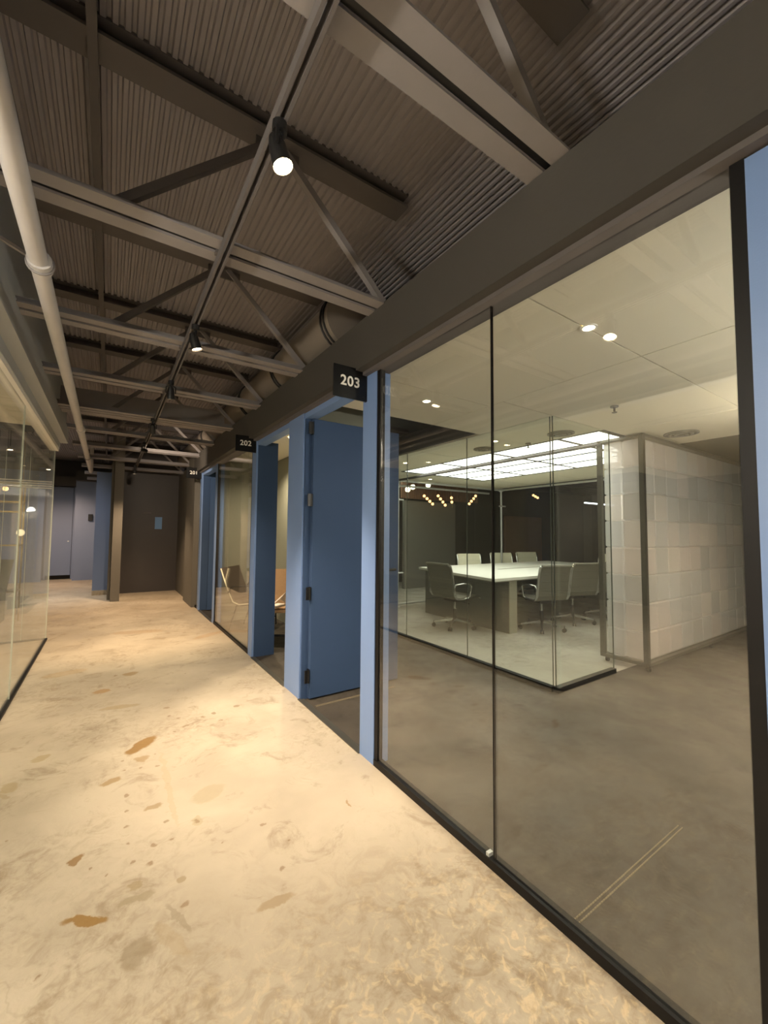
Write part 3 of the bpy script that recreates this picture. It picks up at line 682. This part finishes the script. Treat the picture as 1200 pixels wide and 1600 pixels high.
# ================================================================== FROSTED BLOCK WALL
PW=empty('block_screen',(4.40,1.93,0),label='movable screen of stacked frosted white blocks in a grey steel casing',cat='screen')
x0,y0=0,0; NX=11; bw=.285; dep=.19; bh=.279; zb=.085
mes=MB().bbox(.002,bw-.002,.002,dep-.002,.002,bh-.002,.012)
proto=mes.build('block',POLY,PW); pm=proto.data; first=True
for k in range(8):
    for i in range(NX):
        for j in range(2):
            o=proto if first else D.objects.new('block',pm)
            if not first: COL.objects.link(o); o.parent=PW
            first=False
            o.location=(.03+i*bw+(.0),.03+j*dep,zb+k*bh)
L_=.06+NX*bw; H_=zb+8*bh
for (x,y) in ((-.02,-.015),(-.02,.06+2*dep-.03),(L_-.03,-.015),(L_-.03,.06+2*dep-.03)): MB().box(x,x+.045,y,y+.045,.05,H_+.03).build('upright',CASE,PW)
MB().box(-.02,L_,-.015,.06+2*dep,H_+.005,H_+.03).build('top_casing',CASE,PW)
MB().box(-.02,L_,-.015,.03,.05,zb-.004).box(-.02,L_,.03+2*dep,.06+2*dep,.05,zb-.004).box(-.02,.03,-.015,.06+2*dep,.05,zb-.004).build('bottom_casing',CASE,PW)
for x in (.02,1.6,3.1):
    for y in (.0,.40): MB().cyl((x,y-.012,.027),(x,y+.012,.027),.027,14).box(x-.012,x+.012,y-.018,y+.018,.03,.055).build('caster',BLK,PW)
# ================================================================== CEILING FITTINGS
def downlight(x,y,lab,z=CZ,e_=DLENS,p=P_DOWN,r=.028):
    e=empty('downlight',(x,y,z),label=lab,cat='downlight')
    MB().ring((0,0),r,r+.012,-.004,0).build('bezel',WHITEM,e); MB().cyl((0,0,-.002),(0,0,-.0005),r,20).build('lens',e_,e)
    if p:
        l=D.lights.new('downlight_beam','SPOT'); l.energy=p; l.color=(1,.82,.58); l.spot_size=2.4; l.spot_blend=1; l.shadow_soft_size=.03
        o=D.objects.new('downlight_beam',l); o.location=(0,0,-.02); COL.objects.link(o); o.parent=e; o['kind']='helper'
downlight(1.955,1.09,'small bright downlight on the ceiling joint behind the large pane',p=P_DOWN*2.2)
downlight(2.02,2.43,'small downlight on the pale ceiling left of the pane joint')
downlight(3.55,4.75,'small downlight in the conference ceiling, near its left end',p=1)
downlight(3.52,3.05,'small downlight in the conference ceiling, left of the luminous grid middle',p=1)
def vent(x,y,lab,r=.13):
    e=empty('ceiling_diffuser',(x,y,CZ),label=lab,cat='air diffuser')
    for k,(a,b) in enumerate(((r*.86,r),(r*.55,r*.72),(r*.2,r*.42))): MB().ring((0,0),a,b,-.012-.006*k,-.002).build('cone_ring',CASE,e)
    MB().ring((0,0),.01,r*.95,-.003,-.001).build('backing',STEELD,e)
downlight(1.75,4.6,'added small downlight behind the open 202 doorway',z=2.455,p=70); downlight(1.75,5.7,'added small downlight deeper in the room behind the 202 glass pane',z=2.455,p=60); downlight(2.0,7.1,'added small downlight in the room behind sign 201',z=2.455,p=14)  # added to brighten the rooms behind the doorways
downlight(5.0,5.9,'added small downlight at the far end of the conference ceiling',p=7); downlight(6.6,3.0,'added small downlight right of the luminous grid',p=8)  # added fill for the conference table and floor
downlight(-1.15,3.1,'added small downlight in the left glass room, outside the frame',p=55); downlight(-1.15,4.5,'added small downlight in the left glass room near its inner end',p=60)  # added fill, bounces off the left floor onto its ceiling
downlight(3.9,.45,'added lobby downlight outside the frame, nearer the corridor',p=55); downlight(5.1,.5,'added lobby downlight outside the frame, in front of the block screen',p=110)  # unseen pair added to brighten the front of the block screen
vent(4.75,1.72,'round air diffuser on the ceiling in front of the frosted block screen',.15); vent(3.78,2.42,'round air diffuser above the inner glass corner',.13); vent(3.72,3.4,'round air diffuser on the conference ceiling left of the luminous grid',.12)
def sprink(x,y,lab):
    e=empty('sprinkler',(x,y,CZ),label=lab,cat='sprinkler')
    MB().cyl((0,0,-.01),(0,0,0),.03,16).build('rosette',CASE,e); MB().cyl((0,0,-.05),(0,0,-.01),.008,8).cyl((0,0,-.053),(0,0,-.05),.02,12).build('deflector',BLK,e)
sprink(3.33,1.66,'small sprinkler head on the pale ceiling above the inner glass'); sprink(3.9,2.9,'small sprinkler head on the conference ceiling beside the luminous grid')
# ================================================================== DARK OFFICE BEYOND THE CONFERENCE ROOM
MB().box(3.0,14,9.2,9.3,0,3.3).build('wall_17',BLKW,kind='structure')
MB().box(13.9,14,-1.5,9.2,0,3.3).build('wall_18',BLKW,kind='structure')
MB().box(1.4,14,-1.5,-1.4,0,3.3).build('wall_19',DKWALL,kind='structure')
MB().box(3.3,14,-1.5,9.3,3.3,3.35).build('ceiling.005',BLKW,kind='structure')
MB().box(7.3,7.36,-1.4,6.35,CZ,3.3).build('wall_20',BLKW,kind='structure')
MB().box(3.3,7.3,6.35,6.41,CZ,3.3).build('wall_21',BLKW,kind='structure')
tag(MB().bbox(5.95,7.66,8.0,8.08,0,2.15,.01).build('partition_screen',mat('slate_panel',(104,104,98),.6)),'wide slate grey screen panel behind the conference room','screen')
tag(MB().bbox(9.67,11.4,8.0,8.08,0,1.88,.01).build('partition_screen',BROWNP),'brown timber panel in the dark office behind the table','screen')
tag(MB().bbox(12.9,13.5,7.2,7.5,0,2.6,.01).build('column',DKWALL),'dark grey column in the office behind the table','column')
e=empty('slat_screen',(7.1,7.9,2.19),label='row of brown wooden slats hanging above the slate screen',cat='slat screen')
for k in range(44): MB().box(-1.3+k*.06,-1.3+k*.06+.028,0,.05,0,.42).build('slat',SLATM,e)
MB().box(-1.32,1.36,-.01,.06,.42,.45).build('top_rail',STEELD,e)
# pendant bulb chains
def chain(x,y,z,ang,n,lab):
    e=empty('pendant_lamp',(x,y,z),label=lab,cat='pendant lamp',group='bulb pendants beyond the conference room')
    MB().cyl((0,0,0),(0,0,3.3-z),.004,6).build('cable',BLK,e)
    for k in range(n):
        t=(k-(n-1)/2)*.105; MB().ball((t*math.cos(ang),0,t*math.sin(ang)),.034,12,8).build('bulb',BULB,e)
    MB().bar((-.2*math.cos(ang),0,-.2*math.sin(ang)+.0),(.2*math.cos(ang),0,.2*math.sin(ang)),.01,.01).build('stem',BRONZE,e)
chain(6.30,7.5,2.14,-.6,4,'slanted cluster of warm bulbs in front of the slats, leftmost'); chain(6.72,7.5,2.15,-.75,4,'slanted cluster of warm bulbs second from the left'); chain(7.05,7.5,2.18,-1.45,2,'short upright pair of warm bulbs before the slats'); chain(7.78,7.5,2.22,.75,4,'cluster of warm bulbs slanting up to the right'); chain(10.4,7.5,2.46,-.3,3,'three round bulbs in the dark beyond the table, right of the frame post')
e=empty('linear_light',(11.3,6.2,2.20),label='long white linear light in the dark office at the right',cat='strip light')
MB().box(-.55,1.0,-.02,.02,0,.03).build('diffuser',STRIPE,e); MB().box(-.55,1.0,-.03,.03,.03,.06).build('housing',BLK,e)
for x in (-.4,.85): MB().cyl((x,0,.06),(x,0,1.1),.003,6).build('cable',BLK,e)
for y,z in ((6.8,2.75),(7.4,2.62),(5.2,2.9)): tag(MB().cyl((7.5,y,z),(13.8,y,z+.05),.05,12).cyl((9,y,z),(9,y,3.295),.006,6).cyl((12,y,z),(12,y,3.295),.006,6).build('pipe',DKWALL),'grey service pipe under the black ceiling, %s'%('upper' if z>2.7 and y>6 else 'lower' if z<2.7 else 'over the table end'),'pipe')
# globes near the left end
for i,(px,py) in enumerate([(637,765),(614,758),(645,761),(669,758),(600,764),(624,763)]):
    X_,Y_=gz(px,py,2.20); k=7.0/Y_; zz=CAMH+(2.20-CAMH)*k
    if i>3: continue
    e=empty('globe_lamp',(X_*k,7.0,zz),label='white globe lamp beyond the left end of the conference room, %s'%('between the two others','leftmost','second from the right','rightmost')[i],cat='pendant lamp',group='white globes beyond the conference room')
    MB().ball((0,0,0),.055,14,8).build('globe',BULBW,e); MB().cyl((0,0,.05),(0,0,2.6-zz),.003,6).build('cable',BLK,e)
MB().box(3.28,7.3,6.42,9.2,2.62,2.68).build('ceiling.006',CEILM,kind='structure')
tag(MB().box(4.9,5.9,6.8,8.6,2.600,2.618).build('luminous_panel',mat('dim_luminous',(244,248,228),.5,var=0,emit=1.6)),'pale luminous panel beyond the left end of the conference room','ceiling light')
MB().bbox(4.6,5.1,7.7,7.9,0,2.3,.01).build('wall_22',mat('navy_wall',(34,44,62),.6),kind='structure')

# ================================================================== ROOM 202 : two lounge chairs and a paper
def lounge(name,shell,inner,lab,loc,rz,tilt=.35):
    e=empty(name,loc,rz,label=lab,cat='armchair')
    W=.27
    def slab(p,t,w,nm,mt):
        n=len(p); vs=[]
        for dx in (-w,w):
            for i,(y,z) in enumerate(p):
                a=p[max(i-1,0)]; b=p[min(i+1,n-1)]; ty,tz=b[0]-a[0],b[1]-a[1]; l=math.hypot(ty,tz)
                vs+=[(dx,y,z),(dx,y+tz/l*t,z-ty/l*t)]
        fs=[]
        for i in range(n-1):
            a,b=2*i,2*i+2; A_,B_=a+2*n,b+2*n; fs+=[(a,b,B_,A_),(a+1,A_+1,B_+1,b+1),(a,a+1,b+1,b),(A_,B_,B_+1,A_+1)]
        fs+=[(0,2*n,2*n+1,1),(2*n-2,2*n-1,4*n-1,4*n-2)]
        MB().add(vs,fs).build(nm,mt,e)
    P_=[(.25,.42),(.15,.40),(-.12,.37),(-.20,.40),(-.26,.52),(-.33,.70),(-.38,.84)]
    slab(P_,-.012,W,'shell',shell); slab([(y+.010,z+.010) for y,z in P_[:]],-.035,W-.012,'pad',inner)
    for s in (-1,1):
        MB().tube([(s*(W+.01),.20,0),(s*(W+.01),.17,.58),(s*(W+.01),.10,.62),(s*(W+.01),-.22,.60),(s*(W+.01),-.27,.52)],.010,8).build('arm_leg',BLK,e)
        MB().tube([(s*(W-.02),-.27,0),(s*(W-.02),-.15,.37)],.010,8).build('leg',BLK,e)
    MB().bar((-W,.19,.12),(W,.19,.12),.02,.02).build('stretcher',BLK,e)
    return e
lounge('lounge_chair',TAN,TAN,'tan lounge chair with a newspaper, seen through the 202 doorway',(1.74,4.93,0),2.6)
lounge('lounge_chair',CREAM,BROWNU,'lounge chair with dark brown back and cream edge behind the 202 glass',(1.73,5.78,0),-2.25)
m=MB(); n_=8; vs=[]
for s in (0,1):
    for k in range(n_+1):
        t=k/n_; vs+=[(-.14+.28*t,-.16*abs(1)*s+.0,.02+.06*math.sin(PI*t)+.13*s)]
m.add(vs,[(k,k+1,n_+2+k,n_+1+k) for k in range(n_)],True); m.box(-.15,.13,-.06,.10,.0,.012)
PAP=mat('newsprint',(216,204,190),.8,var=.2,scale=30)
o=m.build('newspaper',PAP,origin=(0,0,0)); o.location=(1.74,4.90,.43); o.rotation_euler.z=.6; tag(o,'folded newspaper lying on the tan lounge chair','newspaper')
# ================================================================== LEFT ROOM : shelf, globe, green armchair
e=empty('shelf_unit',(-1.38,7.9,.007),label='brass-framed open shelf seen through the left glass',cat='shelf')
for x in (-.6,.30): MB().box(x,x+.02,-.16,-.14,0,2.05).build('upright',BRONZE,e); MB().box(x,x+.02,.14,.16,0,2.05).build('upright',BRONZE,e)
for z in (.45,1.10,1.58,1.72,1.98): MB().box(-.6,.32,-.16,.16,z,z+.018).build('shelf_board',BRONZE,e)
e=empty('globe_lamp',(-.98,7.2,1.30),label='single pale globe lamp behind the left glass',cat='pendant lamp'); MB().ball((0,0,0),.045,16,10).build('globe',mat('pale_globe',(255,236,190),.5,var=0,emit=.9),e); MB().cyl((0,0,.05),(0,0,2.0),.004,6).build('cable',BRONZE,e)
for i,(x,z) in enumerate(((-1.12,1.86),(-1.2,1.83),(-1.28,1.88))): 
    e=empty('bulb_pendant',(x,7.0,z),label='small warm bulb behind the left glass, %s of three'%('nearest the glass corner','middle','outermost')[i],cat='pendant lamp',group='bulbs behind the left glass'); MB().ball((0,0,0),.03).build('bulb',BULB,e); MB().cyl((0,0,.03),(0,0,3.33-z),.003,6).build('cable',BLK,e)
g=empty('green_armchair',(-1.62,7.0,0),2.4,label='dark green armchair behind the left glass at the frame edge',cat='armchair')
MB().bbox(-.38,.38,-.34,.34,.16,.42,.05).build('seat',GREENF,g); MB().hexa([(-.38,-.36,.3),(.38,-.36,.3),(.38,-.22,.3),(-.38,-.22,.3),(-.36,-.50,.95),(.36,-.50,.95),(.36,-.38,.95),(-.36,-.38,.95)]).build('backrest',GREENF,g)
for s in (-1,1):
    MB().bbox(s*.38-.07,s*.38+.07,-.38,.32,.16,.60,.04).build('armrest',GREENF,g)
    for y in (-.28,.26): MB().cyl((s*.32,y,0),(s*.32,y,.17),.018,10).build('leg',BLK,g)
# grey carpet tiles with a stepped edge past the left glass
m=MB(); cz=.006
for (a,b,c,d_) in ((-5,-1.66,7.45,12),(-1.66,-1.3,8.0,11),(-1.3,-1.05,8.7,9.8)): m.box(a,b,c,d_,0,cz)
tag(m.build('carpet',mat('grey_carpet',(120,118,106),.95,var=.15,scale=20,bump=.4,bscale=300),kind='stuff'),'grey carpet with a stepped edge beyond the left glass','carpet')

===============

▶ What to work on: Pull out and copy each line containing the string "wide".

▶ Result of the exercise:
Write part 3 of the bpy script that recreates this picture. It picks up at line 682. This part finishes the script. Treat the picture as 1200 pixels wide and 1600 pixels high.
tag(MB().bbox(5.95,7.66,8.0,8.08,0,2.15,.01).build('partition_screen',mat('slate_panel',(104,104,98),.6)),'wide slate grey screen panel behind the conference room','screen')